Nfld. & Labrador

Wabush rec centre to stay open as businesses, Lab City kick in cash

"We've got the help for this year. Now moving forward — that's another thing."

But future funding is up in the air, as the agreement is only for this year

The swimming pool in the Mike Adam Recreation Complex is one of the most popular facilities in the centre. (

After threats of closure and a scramble to come up with the cash, the Mike Adam Recreation Complex in Wabush will remain open. 

"We've got the help for this year. Now moving forward — that's another thing," said Mayor Ron Barron. 

A partnership has been agreed upon that will see:

  • $200,000 from Iron Ore Company of Canada.
  • $150,000 from Tacors Resources.
  • $115,000 from the Town of Labrador City.
  • $400,000 from the Town of Wabush.

"That's going to save recreation for Labrador West here in the area," Barron told CBC Radio's Labrador Morning.

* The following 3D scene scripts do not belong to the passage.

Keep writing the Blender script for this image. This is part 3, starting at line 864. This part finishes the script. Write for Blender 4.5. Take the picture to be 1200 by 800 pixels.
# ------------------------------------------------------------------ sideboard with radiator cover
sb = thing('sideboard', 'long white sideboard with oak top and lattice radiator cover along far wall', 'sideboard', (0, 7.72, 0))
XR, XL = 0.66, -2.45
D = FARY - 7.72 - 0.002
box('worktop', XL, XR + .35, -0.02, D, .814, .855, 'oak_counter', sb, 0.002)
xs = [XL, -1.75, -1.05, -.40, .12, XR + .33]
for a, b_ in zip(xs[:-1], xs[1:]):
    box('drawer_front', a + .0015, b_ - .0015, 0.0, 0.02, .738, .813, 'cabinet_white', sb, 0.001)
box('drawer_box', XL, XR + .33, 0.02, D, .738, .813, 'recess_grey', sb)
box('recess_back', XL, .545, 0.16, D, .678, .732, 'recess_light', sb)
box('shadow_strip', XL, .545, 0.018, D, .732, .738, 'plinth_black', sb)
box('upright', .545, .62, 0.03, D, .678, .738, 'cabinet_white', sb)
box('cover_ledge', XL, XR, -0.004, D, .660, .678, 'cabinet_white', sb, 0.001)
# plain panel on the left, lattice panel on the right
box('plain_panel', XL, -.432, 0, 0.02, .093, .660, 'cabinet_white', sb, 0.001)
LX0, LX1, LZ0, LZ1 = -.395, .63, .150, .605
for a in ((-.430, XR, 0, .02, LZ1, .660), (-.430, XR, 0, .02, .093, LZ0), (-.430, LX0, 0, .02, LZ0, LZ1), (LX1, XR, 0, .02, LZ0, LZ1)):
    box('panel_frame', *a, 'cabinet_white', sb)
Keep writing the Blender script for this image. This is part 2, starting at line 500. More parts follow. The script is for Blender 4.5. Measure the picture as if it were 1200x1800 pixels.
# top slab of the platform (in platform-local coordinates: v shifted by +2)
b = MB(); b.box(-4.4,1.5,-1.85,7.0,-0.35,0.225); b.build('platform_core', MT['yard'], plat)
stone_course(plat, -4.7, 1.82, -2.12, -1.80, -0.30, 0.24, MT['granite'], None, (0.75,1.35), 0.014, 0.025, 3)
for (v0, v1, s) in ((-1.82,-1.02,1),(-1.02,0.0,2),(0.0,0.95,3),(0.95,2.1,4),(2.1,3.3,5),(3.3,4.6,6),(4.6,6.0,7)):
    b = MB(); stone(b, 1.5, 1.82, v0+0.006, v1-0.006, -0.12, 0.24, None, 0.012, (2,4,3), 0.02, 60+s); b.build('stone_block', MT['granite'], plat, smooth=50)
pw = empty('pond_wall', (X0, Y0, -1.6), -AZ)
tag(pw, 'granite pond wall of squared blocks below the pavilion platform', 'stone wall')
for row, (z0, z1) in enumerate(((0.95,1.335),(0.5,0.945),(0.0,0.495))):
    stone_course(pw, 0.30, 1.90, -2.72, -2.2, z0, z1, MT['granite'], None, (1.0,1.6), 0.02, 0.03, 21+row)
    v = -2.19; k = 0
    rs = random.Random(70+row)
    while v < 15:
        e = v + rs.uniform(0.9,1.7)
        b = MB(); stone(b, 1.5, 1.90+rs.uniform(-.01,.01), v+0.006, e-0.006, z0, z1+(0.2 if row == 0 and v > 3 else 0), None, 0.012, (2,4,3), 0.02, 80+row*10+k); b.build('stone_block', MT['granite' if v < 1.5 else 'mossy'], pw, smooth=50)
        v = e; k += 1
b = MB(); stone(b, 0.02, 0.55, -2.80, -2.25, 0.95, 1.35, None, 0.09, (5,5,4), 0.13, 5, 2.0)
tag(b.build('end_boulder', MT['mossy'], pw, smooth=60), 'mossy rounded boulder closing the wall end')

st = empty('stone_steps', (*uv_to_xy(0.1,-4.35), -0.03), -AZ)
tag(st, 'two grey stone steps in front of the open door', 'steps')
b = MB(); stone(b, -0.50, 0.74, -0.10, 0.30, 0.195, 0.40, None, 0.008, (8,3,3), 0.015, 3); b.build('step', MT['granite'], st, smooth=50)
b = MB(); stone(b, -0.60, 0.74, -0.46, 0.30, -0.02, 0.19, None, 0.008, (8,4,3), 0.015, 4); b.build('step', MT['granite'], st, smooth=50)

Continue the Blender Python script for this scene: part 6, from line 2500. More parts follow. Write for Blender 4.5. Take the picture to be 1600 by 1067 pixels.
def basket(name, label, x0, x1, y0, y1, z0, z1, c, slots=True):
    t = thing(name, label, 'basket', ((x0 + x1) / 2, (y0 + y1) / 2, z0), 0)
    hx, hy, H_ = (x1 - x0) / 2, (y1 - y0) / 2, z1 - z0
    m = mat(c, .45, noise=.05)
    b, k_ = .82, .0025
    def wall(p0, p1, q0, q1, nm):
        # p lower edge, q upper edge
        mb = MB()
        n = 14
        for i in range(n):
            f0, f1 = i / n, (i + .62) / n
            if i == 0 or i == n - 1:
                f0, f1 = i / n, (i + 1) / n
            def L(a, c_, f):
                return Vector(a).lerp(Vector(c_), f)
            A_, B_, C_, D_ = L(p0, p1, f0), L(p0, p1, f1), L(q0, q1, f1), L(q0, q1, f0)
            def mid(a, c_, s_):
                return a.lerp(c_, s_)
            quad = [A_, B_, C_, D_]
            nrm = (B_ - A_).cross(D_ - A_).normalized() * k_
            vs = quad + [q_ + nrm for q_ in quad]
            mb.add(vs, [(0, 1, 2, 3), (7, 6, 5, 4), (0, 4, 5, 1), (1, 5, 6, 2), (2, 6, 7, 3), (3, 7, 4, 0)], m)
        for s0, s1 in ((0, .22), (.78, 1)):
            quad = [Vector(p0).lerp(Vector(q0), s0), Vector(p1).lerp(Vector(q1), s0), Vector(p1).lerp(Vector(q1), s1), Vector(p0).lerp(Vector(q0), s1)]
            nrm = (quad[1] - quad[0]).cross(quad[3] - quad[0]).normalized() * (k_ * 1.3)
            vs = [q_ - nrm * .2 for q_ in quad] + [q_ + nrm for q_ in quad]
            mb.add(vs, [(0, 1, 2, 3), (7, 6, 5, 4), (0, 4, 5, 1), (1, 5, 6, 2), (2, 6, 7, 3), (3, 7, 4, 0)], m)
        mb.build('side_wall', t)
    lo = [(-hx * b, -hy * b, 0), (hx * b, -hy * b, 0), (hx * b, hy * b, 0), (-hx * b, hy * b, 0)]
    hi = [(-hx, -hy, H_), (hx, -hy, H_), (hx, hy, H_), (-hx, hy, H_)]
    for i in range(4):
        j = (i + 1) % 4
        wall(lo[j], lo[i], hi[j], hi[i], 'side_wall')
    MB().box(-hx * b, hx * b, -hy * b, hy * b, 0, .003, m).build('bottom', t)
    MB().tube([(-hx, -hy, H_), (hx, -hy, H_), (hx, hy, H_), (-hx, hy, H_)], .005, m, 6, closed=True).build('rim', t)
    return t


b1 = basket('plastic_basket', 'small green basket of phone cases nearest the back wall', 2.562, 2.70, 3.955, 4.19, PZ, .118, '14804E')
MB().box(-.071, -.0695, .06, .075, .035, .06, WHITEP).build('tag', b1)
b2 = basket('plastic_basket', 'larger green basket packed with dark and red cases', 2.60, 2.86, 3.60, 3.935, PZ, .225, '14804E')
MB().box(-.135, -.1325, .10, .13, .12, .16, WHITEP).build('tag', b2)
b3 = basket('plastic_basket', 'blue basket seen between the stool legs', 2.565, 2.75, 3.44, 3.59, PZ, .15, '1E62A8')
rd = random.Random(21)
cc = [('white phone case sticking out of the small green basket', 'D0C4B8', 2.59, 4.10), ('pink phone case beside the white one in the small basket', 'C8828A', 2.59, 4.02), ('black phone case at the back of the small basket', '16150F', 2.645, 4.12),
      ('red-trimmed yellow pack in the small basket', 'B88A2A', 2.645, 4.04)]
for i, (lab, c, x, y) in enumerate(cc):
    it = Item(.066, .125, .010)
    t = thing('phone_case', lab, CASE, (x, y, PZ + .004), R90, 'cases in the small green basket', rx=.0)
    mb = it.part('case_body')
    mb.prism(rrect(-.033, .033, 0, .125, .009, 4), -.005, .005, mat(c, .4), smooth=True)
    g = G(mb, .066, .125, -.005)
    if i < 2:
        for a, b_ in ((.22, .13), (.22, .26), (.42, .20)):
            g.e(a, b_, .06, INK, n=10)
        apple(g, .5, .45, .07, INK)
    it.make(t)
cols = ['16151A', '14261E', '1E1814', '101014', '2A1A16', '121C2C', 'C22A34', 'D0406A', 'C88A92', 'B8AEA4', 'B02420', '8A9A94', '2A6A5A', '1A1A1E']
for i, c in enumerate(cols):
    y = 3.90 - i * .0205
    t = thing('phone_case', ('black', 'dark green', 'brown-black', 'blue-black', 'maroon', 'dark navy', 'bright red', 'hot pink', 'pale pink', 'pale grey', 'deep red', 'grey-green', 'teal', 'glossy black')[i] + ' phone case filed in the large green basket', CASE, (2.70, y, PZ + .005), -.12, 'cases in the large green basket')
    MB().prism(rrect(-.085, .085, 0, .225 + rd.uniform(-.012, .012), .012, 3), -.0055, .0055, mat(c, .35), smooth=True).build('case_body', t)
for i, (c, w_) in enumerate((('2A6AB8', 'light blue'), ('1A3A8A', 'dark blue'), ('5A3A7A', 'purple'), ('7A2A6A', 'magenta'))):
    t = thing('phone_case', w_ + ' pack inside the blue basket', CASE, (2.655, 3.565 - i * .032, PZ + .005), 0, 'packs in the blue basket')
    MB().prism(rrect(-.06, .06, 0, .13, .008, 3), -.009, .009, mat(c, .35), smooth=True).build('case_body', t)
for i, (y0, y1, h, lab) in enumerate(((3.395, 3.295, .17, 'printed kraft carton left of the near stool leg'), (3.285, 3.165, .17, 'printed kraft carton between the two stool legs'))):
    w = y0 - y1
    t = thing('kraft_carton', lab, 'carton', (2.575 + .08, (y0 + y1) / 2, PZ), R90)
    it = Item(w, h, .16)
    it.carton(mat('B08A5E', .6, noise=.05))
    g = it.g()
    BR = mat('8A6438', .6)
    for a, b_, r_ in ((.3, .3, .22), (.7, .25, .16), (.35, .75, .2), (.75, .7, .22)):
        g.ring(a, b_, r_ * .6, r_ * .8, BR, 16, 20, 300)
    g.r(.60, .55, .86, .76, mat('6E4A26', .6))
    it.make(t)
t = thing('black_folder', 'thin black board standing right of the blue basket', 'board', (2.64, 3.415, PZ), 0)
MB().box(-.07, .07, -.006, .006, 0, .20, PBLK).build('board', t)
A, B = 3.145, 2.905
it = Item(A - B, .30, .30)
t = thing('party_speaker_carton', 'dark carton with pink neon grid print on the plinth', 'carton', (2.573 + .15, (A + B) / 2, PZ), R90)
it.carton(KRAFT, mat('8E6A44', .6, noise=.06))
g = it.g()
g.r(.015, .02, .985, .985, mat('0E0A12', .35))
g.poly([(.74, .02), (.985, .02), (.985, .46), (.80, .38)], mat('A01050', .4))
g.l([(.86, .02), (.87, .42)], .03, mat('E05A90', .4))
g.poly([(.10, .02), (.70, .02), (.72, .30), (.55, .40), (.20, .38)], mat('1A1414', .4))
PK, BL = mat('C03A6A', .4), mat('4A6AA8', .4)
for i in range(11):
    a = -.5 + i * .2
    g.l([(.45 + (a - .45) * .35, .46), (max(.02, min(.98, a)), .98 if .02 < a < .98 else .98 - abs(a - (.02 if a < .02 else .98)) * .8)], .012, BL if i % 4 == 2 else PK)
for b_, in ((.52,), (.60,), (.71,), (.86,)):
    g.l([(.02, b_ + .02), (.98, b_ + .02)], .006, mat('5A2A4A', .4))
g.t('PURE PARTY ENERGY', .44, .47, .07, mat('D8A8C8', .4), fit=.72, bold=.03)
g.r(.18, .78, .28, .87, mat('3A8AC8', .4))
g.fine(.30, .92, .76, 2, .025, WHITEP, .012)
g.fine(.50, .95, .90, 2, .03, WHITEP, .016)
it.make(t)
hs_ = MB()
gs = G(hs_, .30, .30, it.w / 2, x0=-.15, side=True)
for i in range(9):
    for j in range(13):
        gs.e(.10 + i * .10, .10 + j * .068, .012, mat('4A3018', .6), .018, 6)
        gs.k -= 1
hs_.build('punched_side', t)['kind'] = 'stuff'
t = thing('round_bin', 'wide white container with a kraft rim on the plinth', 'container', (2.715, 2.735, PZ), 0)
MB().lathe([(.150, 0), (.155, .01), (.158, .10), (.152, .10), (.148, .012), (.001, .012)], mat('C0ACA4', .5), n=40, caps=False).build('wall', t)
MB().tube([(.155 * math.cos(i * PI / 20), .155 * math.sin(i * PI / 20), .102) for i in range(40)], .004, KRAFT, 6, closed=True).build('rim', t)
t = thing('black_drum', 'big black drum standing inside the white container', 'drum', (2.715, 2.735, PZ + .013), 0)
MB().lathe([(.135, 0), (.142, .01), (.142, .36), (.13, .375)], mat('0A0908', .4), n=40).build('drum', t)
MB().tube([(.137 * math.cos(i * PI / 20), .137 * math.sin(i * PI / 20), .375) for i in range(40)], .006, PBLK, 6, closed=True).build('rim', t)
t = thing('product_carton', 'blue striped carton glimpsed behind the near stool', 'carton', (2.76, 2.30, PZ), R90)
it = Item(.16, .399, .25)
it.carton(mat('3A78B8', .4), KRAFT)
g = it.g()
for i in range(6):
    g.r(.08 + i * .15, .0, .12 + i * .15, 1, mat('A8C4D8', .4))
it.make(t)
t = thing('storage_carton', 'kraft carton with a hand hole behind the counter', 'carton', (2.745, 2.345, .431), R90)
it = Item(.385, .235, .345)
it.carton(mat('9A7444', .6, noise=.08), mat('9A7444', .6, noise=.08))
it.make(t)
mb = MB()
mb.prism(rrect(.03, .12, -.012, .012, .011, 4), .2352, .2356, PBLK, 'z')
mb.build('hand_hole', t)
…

Barron, who won the mayoral race last September, said other projects in his town — like roadwork — have suffered because of how big a slice of the financial pie the 50-year-old recreation centre was getting. 

Ron Barron says cost sharing the rec centre expenses makes sense. (CBC)

"Most municipalities out there put about eight to 10 per cent of their budget toward recreation — we were doing 23. That's unheard of," he said. 

The financial deal reached for this year means the building will undergo changes to make it fully accessible, according to Barron. 

Who pays? 

The provincial government had been subsidizing the cost of operations at the rec centre, but that money ran out at the end of 2017. 

Labrador City came through with a $300,000 operating grant last year, but like Wabush, it also got new municipal leadership in the election. 

Then mayors of Wabush and Lab City, Colin Vardy and Karen Oldford respectively, hugged after a feasibility study for amalgamation was approved in 2017. (Jacob Barker/CBC)

Mayor Wayne Button had said he would help the neighbouring town out, but with strings attached. 

"If you're going to go in and you're going to buy a Home Hardware, you've got to let me back there to take a look around," is how he put it to CBC's Terry Roberts earlier this month.

"I'm not just going to buy the Home Hardware. I've got to see, are you making money? Are you not making money? What's your manager like? So that's why we're trying to extend this olive branch to see what happens."

Amalgamation up in the air

The Mike Adam Recreation Complex is a tangible example of tensions about public services between the two towns. 

A year ago, both towns voted in favour of an amalgamation study. Barron has said he is against amalgamation, but in favour of the regionalization of services. 

But Button said amalgamation shouldn't be considered a given.

"We want [Wabush] to come together and shake our hand. We don't want them to crawl over," Button told CBC earlier this month. 

Neither of the town's current mayors appear to be in any rush to amalgamate. (CBC/Town of Labrador City)

But for the recreation centre at least, Barron insisted the two towns should be sharing the bill.

"We do it quite well with our waste management, we cost share that, why can't we do it with our recreation?" he said.

"We have to get together — the Town of Labrador City and us — to make sure we don't have to do this again next year."